The 1930s isn't the 1920s anymore, the era of the warlords have ended and there -wasn't- more than Chinese government (unless you count the japanese established ones) after 1927 with the success of the northern expedition. There was only one government you could negotiate with if you wanted a peace.
Chiang's control was somewhat shaky, though--besides the Communists, there was a warlord rebellion as late as 1936. This is noteworthy as showing that even warlords could play on anti-Japanese feeling:
"It is noteworthy that the last major warlord revolt against Chiang--that
of the Guangxi Clique of Li Zongren and Bai Chongxi and the Guangdong ruler
Chen Jitang in the summer of 1936--called itself the 'Anti-Japanese
National Salvation Army.' According to Eastland, p. 256, originally Chen
proposed 'rebelling in the name of opposition to the 'illegal
constitution' that had been proclaimed on May 5. The Kwangsi [Guangxi]

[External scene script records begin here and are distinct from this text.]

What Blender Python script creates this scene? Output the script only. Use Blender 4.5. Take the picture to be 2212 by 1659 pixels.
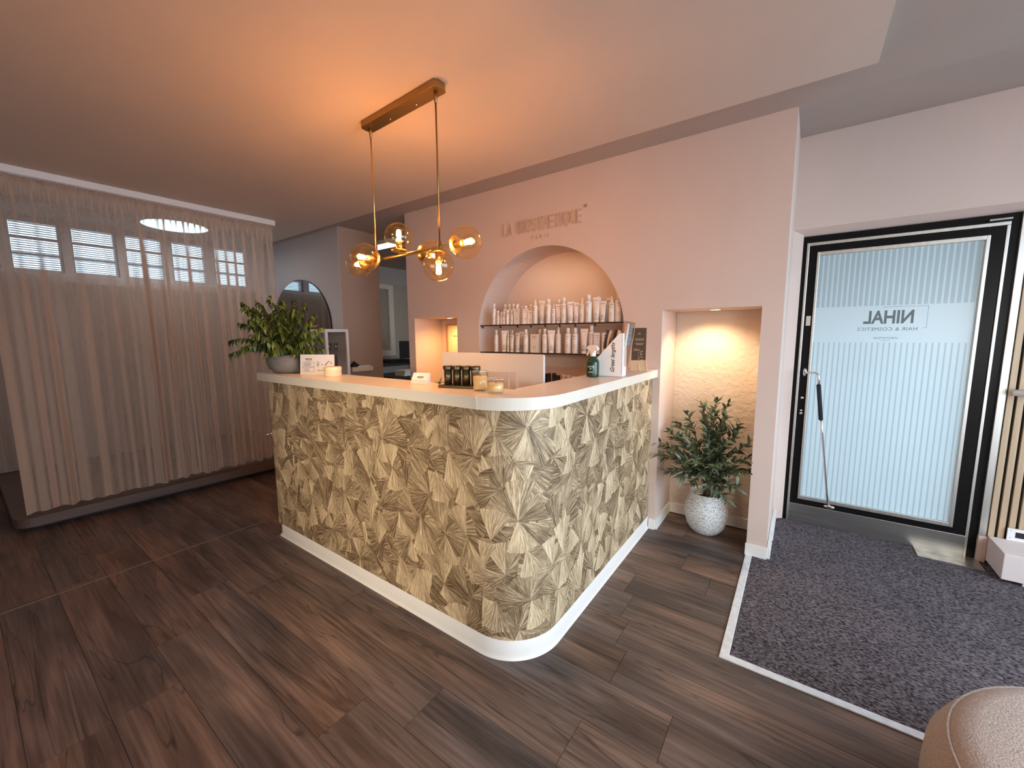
import bpy, bmesh, math, random
from mathutils import Vector, Matrix
from mathutils.geometry import tessellate_polygon
for o in list(bpy.data.objects): bpy.data.objects.remove(o)
S = bpy.context.scene
PI = math.pi
random.seed(7)
R_ = random.Random(11)

# ------------------------------------------------------------------ camera
cam_d = bpy.data.cameras.new('camera'); cam = bpy.data.objects.new('camera', cam_d)
S.collection.objects.link(cam); S.camera = cam
yaw, pitch, roll = math.radians(35.6674), math.radians(7.00322), math.radians(-0.43668)
fw = Vector((-math.sin(yaw)*math.cos(pitch), math.cos(yaw)*math.cos(pitch), -math.sin(pitch)))
rt = Vector((math.cos(yaw), math.sin(yaw), 0)); up = rt.cross(fw)
r2 = rt*math.cos(roll)+up*math.sin(roll); u2 = up*math.cos(roll)-rt*math.sin(roll)
M = Matrix((r2, u2, -fw)).transposed().to_4x4(); M.translation = (0, 0, 1.36)
cam.matrix_world = M
cam_d.sensor_fit = 'HORIZONTAL'; cam_d.sensor_width = 36; cam_d.lens = 870.28*36/2212
cam_d.clip_start = 0.02; cam_d.clip_end = 200

# ------------------------------------------------------------------ world, exposure
W = bpy.data.worlds.new('world'); S.world = W; W.use_nodes = True
bg = W.node_tree.nodes['Background']; bg.inputs[0].default_value = (0.62, 0.80, 1.0, 1); bg.inputs[1].default_value = 5.0
S.view_settings.view_transform = 'Standard'; S.view_settings.look = 'None'
S.view_settings.exposure = 0.45; S.view_settings.gamma = 1; S.view_settings.use_curve_mapping = False
try:
    S.cycles.max_bounces = 8; S.cycles.diffuse_bounces = 5; S.cycles.transparent_max_bounces = 24
    S.cycles.use_denoising = True; S.cycles.sample_clamp_indirect = 6
except Exception: pass

def lamp(name, kind, loc, energy, color, rot=(0, 0, 0), **kw):
    d = bpy.data.lights.new(name, kind); d.energy = energy; d.color = color
    for k, v in kw.items(): setattr(d, k, v)
    o = bpy.data.objects.new(name, d); S.collection.objects.link(o); o.location = loc; o.rotation_euler = rot
    return o
def aim(o, tgt):
    o.rotation_euler = (Vector(tgt)-o.location).to_track_quat('-Z', 'Y').to_euler()
# daylight through the shop window on the right (its opening is in wall_right), and an added fill
s_ = lamp('shop_daylight_and_fill', 'AREA', (2.36, 1.1, 1.35), 16, (0.78, 0.90, 1.0), shape='RECTANGLE', size=3.0, size_y=1.6, spread=math.radians(115)); aim(s_, (-1.2, 1.4, -0.9))
s_ = lamp('shop_daylight_and_fill', 'AREA', (1.75, -1.75, 1.25), 22, (1.0, 0.97, 0.87), shape='RECTANGLE', size=1.4, size_y=1.4, spread=math.radians(105)); aim(s_, (-0.5, 2.2, -0.9))  # added fill behind the camera, no window opening there
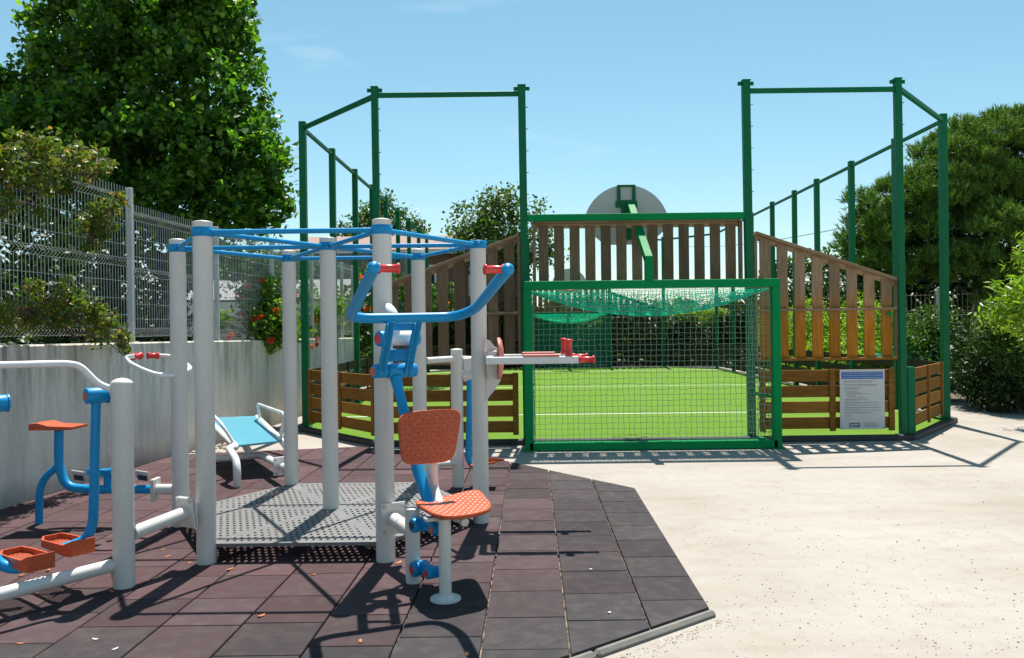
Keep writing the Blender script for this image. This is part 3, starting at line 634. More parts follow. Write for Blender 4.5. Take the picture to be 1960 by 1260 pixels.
# =============== sit-up bench ===============
sb = thing('sit_up_bench', G(453, 938), 'pale blue tilted sit-up bench with white looped side rails by the wall', 'exercise bench')
nl, nr, fr_, fl_ = W(452, 853, 8.0), W(540, 843, 8.15), W(492, 796, 9.35), W(395, 800, 9.35)
b = MB(); up = (nr - nl).cross(fl_ - nl).normalized(); up = up if up.z > 0 else -up
b.plate([nl, nr, fr_, fl_], -up, .02); b.build('board', M['cyan'], sb)
b = MB(); b.tube([fl_ - up * .02, nl - up * .02, W(437, 858, 7.85), W(452, 880, 7.6), W(454, 905, 7.52), G(454, 938)], .036, 16, fil=.12); b.build('leg', M['white'], sb)
b = MB(); b.tube([fr_ - up * .02, nr - up * .01, W(556, 868, 8.25), W(567, 888, 8.3), G(567, 906)], .032, 16, fil=.1); b.build('leg', M['white'], sb)
for (a, c, h, e) in ((nr, fr_, W(545, 792, 8.2), W(492, 773, 9.2)), (nl, fl_, W(424, 812, 8.1), W(398, 783, 9.0))):
    b = MB(); p0, p1 = a.lerp(c, .06), a.lerp(c, .86); b.tube([p0, h, e, p1, p0.lerp(p1, .99), p0], .0165, 12, fil=.09); b.build('hand_rail', M['white'], sb)
b = MB(); b.tube([W(400, 880, 8.6), W(500, 871, 8.35), W(540, 893, 7.6), hexa['E'] + V((0, 0, .28))], .036, 16, fil=.1); flange(b, W(535, 892, 7.55), (1, -.8, 0), .13, .17)
b.tube([nl.lerp(fr_, .25) - up * .03, W(478, 868, 8.4)], .036, 14); b.build('base_tube', [M['white'], M['galv']], sb)

# =============== green steel court enclosure ===============
ce = thing('ball_court_enclosure', (CX(CM, Y0), Y0, 0), 'tall green steel posts and top rails round the ball court', 'sports enclosure')
PZ = 4.6
def sq_post(x, y, w_=.1, z=PZ, z0=.0, yaw=0.0, head=False, name='post', parent=None, mat='green', lean=(0, 0)):
    b = MB(); R = Matrix.Rotation(yaw, 3, 'Z'); b.beam((x, y, z0), (x + lean[0], y + lean[1], z), w_, w_, up=(0, 1, 0) if yaw == 0 else tuple(R @ V((0, 1, 0))), ch=.006)
    b.box((x, y, z0 + .012 if z0 else .058), (w_ + .06, w_ + .06, .012), R)
    if head:
        b.box((x + lean[0], y, z + .002), (w_ + .012, w_ + .012, .012), R)
        for sx in (-1, 1):
            b.box((x + lean[0] + sx * (w_ / 2 + .028), y, z - .035), (.055, .012, .05), R, ch=.002); b.cyl((x + lean[0] + sx * (w_ / 2 + .035), y - .012, z - .035), (x + lean[0] + sx * (w_ / 2 + .035), y + .012, z - .035), .009, 8)
        for k in range(6):
            zz = 2.9 + k * .28; b.cyl((x - w_ / 2 - .012, y, zz), (x + w_ / 2 + .012, y, zz + .03), .006, 6)
    return b.build(name, M[mat], parent or ce)
FP = [(-1.71, Y0), (.18, Y0), (3.07, Y0), (5.02, Y0)]
for i, (x, y) in enumerate(FP): sq_post(x, y, .095 if i in (1, 2) else .085, PZ + (.0 if i < 2 else .03), head=True, lean=((-.02, 0), (-.02, 0), (-.03, 0), (-.03, 0))[i])
cL, cR = (XL, YS), (6.46, YS)
BP = [(CX(x, Y1), Y1) for x in (-1.65, .22, 3.05, 4.95)]
for x, y in BP: sq_post(x, y, .1)
lefts = [(CX(XL, y), y) for y in (12.0, 13.8, 15.6, 17.3, 18.95, 20.7, 22.6, 24.6, YE)]
rights = [(CX(XR, y) , y) for y in (12.0, 13.55, 15.4, 17.25, 18.7, 20.4, 22.3, 24.4, YE)]
for i, (x, y) in enumerate(lefts + rights): sq_post(x, y, .1, yaw=.0)
sq_post(5.02 + .1, Y0 + .02, .10, .93, name='short_post'); 
def rail(a, c, z=PZ - .1, w_=.055, ns='top_rail', mat='green'):
    b = MB(); b.beam((a[0], a[1], z), (c[0], c[1], z), w_, w_ * 1.05, ch=.004)
    return b.build(ns, M[mat], ce)
for pts in ([FP[0], FP[1]], [FP[2], FP[3]], [FP[0], lefts[0]], [FP[3], rights[0]], [BP[0], BP[1]], [BP[2], BP[3]], [BP[0], lefts[-1]], [BP[3], rights[-1]]): rail(*pts)
for L in (lefts, rights):
    for i in range(len(L) - 1): rail(L[i], L[i + 1], w_=.05)
rail(FP[1], FP[2], 2.90, .08, 'cross_rail', 'greenB'); rail(BP[1], BP[2], 2.90, .08, 'cross_rail')

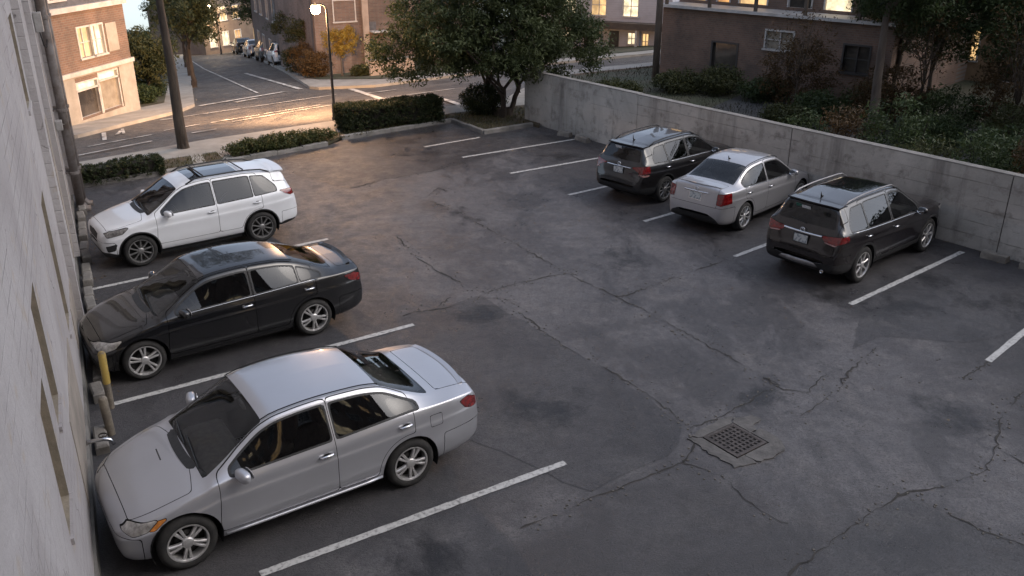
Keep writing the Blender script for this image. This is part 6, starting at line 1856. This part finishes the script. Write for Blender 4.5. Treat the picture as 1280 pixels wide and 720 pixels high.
# ------------------------------------------------------------------ things on the side street
def place_on_slope(o, x, y, hd, scale=1.0, off=-.03):
    e = .5; z = tz(x, y) + off
    fx = Vector((math.cos(hd), math.sin(hd), 0)); fx.z = (tz(x + fx.x * e, y + fx.y * e) - tz(x, y)) / e; fx.normalize()
    ly = Vector((-math.sin(hd), math.cos(hd), 0)); ly.z = (tz(x + ly.x * e, y + ly.y * e) - tz(x, y)) / e
    up_ = fx.cross(ly).normalized(); ly = up_.cross(fx)
    M = Matrix((fx, ly, up_)).transposed().to_4x4(); M.translation = (x, y, z)
    o.matrix_basis = M @ Matrix.Diagonal((scale, scale, scale, 1))
SKIP = {'seat', 'dashboard', 'steering_wheel', 'rear_view_mirror', 'wiper', 'cowl', 'window_sticker', 'window_decal', 'antenna', 'badge', 'mudflap', 'washer_jet', 'panel_gaps', 'window_seal', 'handle_recess', 'mirror_glass', 'mirror_arm', 'exhaust_pipe', 'rear_wiper'}
hd = math.atan2(11.5, -4.9)
for src, x, y, lb in ((c3, -16.35, 64.5, 'white car parked first on the right of the side street'), (c6, -19.1, 71.2, 'dark SUV parked second on the right of the side street'), (c5, -22.0, 77.8, 'silver car parked third on the right of the side street'), (c2, -25.2, 85.2, 'black car parked farthest on the right of the side street')):
    o = copy_tree(src, None, SKIP); o['label'] = lb; o['group'] = 'cars parked on the side street'; o.name = 'parked_car'
    place_on_slope(o, x, y, hd)
cab = thing('utility_cabinet', (-15.0, 61.2, tz(-15.0, 61.2) + .1), hd, 'grey utility cabinet on the side-street pavement', 'cabinet')
bevel(MB().box(-.4, .4, -.22, .22, 0, 1.15).obj('case', mat('cabinet_grey', (.22, .22, .23), .5, .3, col2=(.15, .15, .155), scale=4), cab), .02)
MB().box(-.44, .44, -.26, .26, 1.15, 1.2, ch=.02).obj('lid', m_greym, cab)
for i, (x, y, lb) in enumerate(((-15.9, 62.6, 'dark wheeled bin next to the utility cabinet'), (-14.2, 59.2, 'dark wheeled bin nearer the corner building'))):
    b = thing('wheeled_bin', (x, y, tz(x, y) + .1), hd, lb, 'bin', 'wheeled bins on the pavement')
    q = MB(); ring = lambda s_, z: [(-.28 * s_, -.3 * s_, z), (.28 * s_, -.3 * s_, z), (.28 * s_, .3 * s_, z), (-.28 * s_, .3 * s_, z)]
    q.v += ring(.8, .05) + ring(1, .95); q.f += [(3, 2, 1, 0), (4, 5, 6, 7), (0, 1, 5, 4), (1, 2, 6, 5), (2, 3, 7, 6), (3, 0, 4, 7)]
    q.obj('bin_body', mat('bin_plastic', (.02, .022, .025), .6), b)
    MB().box(-.31, .31, -.34, .32, .95, 1.02, ch=.03).obj('lid', mat('bin_plastic', (0, 0, 0)), b)
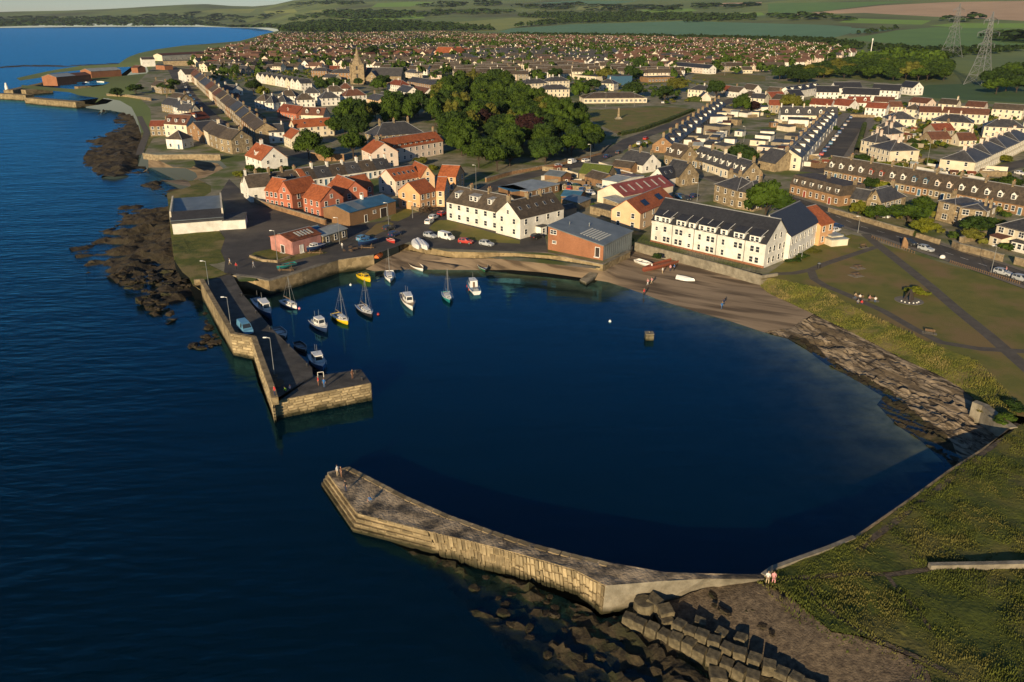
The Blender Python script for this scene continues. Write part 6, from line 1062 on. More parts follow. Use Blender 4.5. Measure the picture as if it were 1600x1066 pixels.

leaders laughed off this suggestion, however, recognizing that the draft
constitution was anything but a visceral popular issue. Finally, they hit
on the solution. As Huang Hsu-ch'u [Huang Xuchu] recalls, 'But what
purpose should we proclaim? To win the people's sympathy and still
proclaim righteousness, nothing surpassed 'resistance to Japan.'' The
Southwest would, in other words, join forces with the potentially powerful
national salvation movement." Most likely what really worried the
Southwest warlords was that Chiang, by first suppressing the Fujian
rebelllion
http://en.wikipedia.org/wiki/Fujian_People's_Government and then
driving the Communists out of the provinces just north and west of
Guangdong and Guangxi--and keeping his army in those provinces even after
the Communists had escaped to the North during the Long March--was
tightening his control and threatenimg Guangxi and Guangdong's autonomy.
The cruelest blow came when Guizhou, under pressure from Nanking, diverted
the opium trade from Guangxi (Eastland, p. 253). But however cynical the
'anti-Japanese' justification of the rebellion, the fact that its leaders
did make that their banner proved how popular the slogan of resistance to
Japan was..."
http://groups.google.com/group/soc.history.what-if/msg/17db796260af7299
In other words, yes, Chiang was at least nominally recognized as leader of China by all factions by 1937, but he could not therefore make any peace he and the Japanese wanted. His enemies were waiting to jump on him for anything that looked like a sellout.